Tuesday, July 7, 2009

July l - OF GARDENS

"And the Lord God planted a garden eastward in Eden."
—Gen. ii. 8.

"God Almightie," says Lord Bacon, "first Planted a Garden; and it is the Purest of Humane pleasures." I pray that in my heart and life God Almighty may find a garden of His own planting, where He can talk with me in the cool of the day.

" I doe hold it," the essayist writes, " there ought to be Gardens for all the Moneths of the yeare;" and he travels from December to December, describing the growths of each season, till I can almost see the colours and feel the fragrance. Let my winter of adversity grow submissiveness and patience and prayer ; my spring of promise abound in hope ; my summer of attainment show the blossoms of thanksgiving and humility ; my autumn of fruit be dedicated to God's glory and praise.

" Nothing is more fit than to know what be the Flowers and Plants that doe best perfume the Aire "—violets, for instance, and musk-roses, and sweet-brier, and wall-flower, and pinks, and the three which, being trodden on and crushed, yield their odours, "Burnet, Wilde-Time, and Water-Mints." I would acquire skill in the horticulture of the heart, by keeping company with my Master's friends, by reading much in His Book, by communing with Himself, and by kissing His chastening rod.

" The Garden is best to be Square, incompassed, on all the Foure Sides, with a Stately Arched Hedge." And I must reverence God's hedges : the restraints of His providence, the monitions of His Word, the bounds imposed by an enlightened conscience, the forbiddings of the Holy Ghost.

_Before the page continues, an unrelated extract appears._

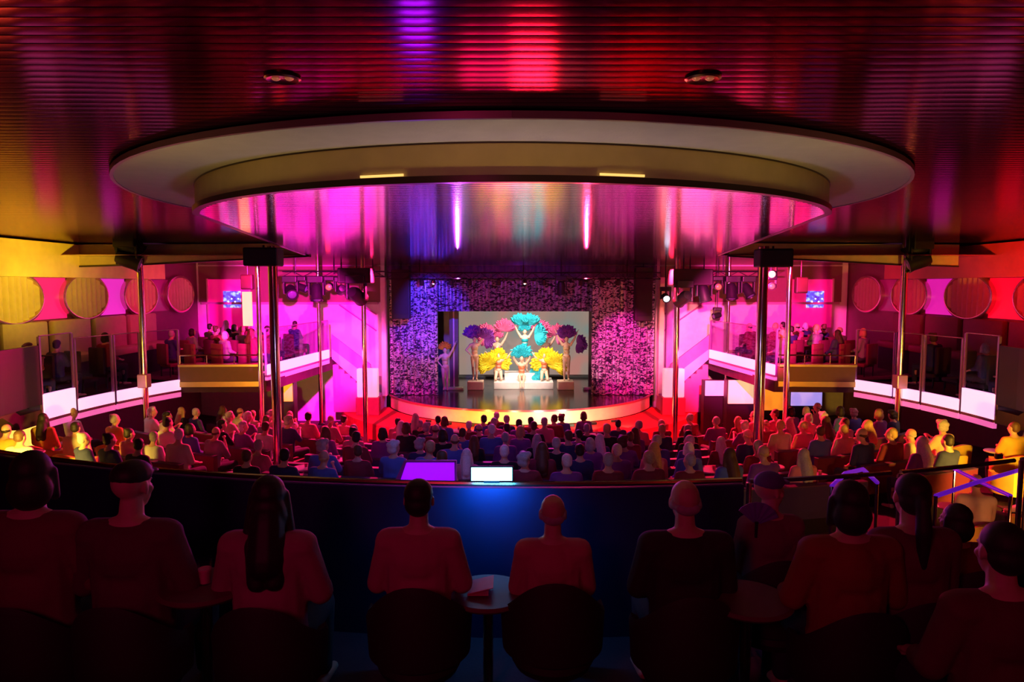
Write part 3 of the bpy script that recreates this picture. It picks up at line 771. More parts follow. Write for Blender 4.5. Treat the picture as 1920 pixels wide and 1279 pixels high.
# ---------------------------------------------------------------- balcony slab
g = MB(); rows = []; n = 72
a_lim = radians(114)
for k in range(n + 1):
    a = -a_lim + 2 * a_lim * k / n; p = circ(a); d = Vector((sin(a), -cos(a)))
    ts = []
    if d.x < 0: ts.append((XL - CX) / d.x)
    if d.x > 0: ts.append((XR - CX) / d.x)
    if d.y < 0: ts.append((-2 - CY) / d.y)
    tt = min(ts); q = (CX + d.x * tt, CY + d.y * tt)
    zt = 2.74 if p[1] < 13.2 else 2.38
    rows.append([(p[0], p[1], zt), (q[0], q[1], zt), (q[0], q[1], zt - .3), (p[0], p[1], zt - .3)])
g.quadgrid(rows, True, True); struct(g.obj('floor_balcony', M_floor))
WL = [(-9.08, 18.5), (-6.75, 18.6), (-6.3, 23.4), (-6.3, 24.95), (XL, 24.95), (XL, 18.5)]
WR = [(9.38, 18.5), (12.3, 18.5), (12.3, 24.95), (6.9, 24.95), (6.9, 23.4), (7.2, 18.6)]
struct(MB().poly(WL, 2.08, 2.38).obj('floor_wing_left', M_floor)); struct(MB().poly(WR, 2.08, 2.38).obj('floor_wing_right', M_floor))
# the raised tier the photographer stands on
struct(MB().box((.4, -.1, 3.07), (23.7, 3.6, .66)).obj('floor_tier', M_floor))
# low dark ledge along its front
tag(MB().box((.4, 1.72, 3.62), (23.7, .08, .5)).obj('tier_ledge', mat('ledge_black', (.01, .006, .008), .6)), 'black low ledge across the bottom, in front of the camera tier', 'ledge')

# parapet of the near balcony: solid blue panels then glass on the right
aL, aS = radians(-56), radians(7.6)
pp = [circ(aL + (aS - aL) * k / 40, CR + .04) for k in range(41)]
t = thing('balcony_parapet', 'dark blue solid balcony parapet with thin brass top rail', 'parapet')
MB().strip(pp, 2.74, 3.72, .08).obj('panel', M_par, t, True)
MB().tube([(p[0], p[1], 3.74) for p in pp], .018).obj('top_rail', M_brass, t, True)
gl = [radians(7.9 + 6.4 * k) for k in range(6)]
for i in range(5):
    q = [circ(gl[i] + (gl[i + 1] - gl[i] - .008) * k / 6, CR + .04) for k in range(7)]
    t = thing('glass_balustrade', f'clear glass balustrade panel right of the blue parapet, {ORD[i+1]} from it', 'glass panel', (0, 0, 0), 0, 'glass panels of the near balcony')
    MB().strip(q, 2.86, 3.70, .014).obj('pane', M_glassp, t, True)
    MB().tube([(a, b, 3.73) for a, b in q], .016).obj('top_rail', mat('violet_rail', (.45, .3, .6), .25, .9), t, True)
    MB().cyl((*q[0], 2.74), (*q[0], 3.72), .018).obj('post', M_chrome, t, True)
    MB().strip(q, 2.72, 2.88, .06).obj('shoe', M_blackmetal, t)

# ---------------------------------------------------------------- wing balustrades: glass over lit fascia
def wing_section(pts, zg0, zg1, zb, zl, label, group, extra=0):
    t = thing('lit_balustrade', label, 'balustrade', (0, 0, 0), 0, group)
    MB().strip(pts, zg0, zg1, .014).obj('glass_pane', M_glassp, t, True)
    MB().tube([(a, b, zg1 + .012) for a, b in pts], .014).obj('top_rail', mat('pink_rail', (.7, .35, .7), .25, .8), t, True)
    MB().strip(pts, zb, zg0, .08).obj('lit_band', M_lit, t, True)
    MB().strip(pts, zb - .06, zb, .10).obj('trim', M_litrim, t, True)
    MB().strip(pts, zb - .19, zb - .06, .08).obj('lower_band', M_lit2, t, True)
    for e in (0, -1):
        MB().box((pts[e][0], pts[e][1], (zb + zg1) / 2), (.05, .05, zg1 - zb)).obj('post', mat('violet_post', (.35, .15, .45), .3, .6), t)
    return t


def between(y0, y1, side, n=8):
    out = []
    for k in range(n + 1):
        y = y0 + (y1 - y0) * k / n; out.append((CX + side * sqrt(max(0, CR ** 2 - (y - CY) ** 2)), y))
    return out


secL = [(14.3, 15.3, 3.93, 2.70), (15.38, 16.5, 3.80, 2.42), (16.58, 17.35, 3.80, 2.42), (17.4, 18.5, 3.80, 2.44)]
for s, sd in ((-1, 'left'), (1, 'right')):
    for i, (y0, y1, top, bt) in enumerate(secL):
        wing_section([(x, y) for x, y in between(y0, y1, s)], bt, top, 2.16, 0, f'glass balustrade over glowing white pink fascia, {sd} balcony, {("nearest tall", "second", "third", "farthest")[i]} bay', f'lit balustrades of the {sd} balcony')
L2 = [(-6.8, 18.75), (-6.62, 20.3), (-6.45, 21.9), (-6.3, 23.3)]; R2 = [(-x + .5, y) for x, y in L2]
wing_section(L2, 2.81, 3.8, 2.53, 0, 'glass balustrade over glowing white fascia, far left balcony arm by the stage', 'lit balustrades of the left balcony')
wing_section(R2, 2.81, 3.8, 2.53, 0, 'glass balustrade over glowing white fascia, far right balcony arm by the stage', 'lit balustrades of the right balcony')
for s, q in ((-1, [(-9.05, 18.5), (-6.85, 18.62)]), (1, [(9.35, 18.5), (7.3, 18.62)])):
    sd = 'left' if s < 0 else 'right'
    t = thing('balcony_counter', f'brown gold drinks counter on the {sd} balcony edge facing the camera', 'counter')
    MB().strip(q, 2.80, 2.86, .30).obj('counter_top', mat('gold_counter', (.6, .42, .16), .3, .5), t)
    MB().strip(q, 2.38, 2.80, .10).obj('front', mat('brown_counter_front', (.16, .05, .03), .5), t)
    MB().strip(q, 2.24, 2.38, .16).obj('fascia', mat('gold_counter', (.6, .42, .16)), t)
    for f in (0, .33, .67, 1): MB().cyl((q[0][0] * (1 - f) + q[1][0] * f, q[0][1], 2.84), (q[0][0] * (1 - f) + q[1][0] * f, q[0][1], 3.1), .014, n=8).obj('rail_post', M_brass, t, True)
    MB().tube([(q[0][0], q[0][1], 3.1), (q[1][0], q[1][1], 3.1)], .02).obj('rail', M_brass, t, True)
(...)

I must have no wish for the profane territory outside.

" For Fountaines, they are a great Beauty and Refreshment." But the main matter is " so to Convey the Water as it never Stay, either in the Bowles or in the Cesterne ; " for then it will be discoloured, or will gather mossiness and putrefaction. And if the garden of the soul is to maintain beauty and fragrance, must not the waters of my spiritual life be constantly renewed ? must I not return daily to the Weil-Head from which the living streams flow ever forth ?

In his garden Lord Bacon would have a "Heath, framed, as much as may be, to a Natural Wildernesse," where the flowers, low and sweet and sightly, are not set in precise and regular array. And there should be no primness in the garden of a regenerated life. The divine Husbandman does not desire me to be a martinet, a precisian, a Pharisee. May the Lord the Spirit fill me to overflowing, that my goodness may be spontaneous, enthusiastic, exuberant, not to be fettered and checked.

So I, too, shall have a Ver Perpetuum. I, too, even " when the Wind blows Sharpe," shall walk in peace and pleasantness; and in the garden God will talk with me.